Grey travails heavy emotional territory through this story of grief and loss, not only with the death of Oliver, but also with the lingering illness of Drew’s mother, which is depicted in an authentic and moving way. She gives both these characters – Evie and Drew – a voice, with alternating chapters from the perspective of each. She also goes backwards and forwards in time, from the day after the accident, to 15 or 13 or seven years earlier, as Evie tries to untangle her life and sort the expectations from the reality from the memories, as they gradually begin to reassert themselves.
The first half of the book is an easy and familiar rom-com style that lulls the reader with appropriately cringeworthy references to over a decade ago, and a deliciously slowly building romance peppered with wit and humour. The pace steps up in the second half, with secrets, mysteries, twists and turns coming from all directions, and some definitely unexpected plot threads that are surprising and satisfying.
The interesting interrogation of photographs and the role they play in memory, and in recording the past, is a fascinating aspect, as is the exploration of the connection between our adolescent identities and the people we become as adults.

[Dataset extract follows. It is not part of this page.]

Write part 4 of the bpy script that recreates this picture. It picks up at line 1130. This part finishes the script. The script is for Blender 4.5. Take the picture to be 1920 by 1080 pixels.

Death and serious illness are evoked with compassion and understanding, and it is clear that Grey brings much of herself into this part of the book, and that her experiences shape and inform her writing. The other, darker, aspect – of coercive control – is depicted with a subtle touch, such that (much as in real life) we don’t realise it’s happening until it’s happening.
Pictures of You is perfect if you enjoy family dramas, family secrets, the idea of a lost history, female friendships, the slow-burn of a building romance and the idea that we never really know people as well as we think we do.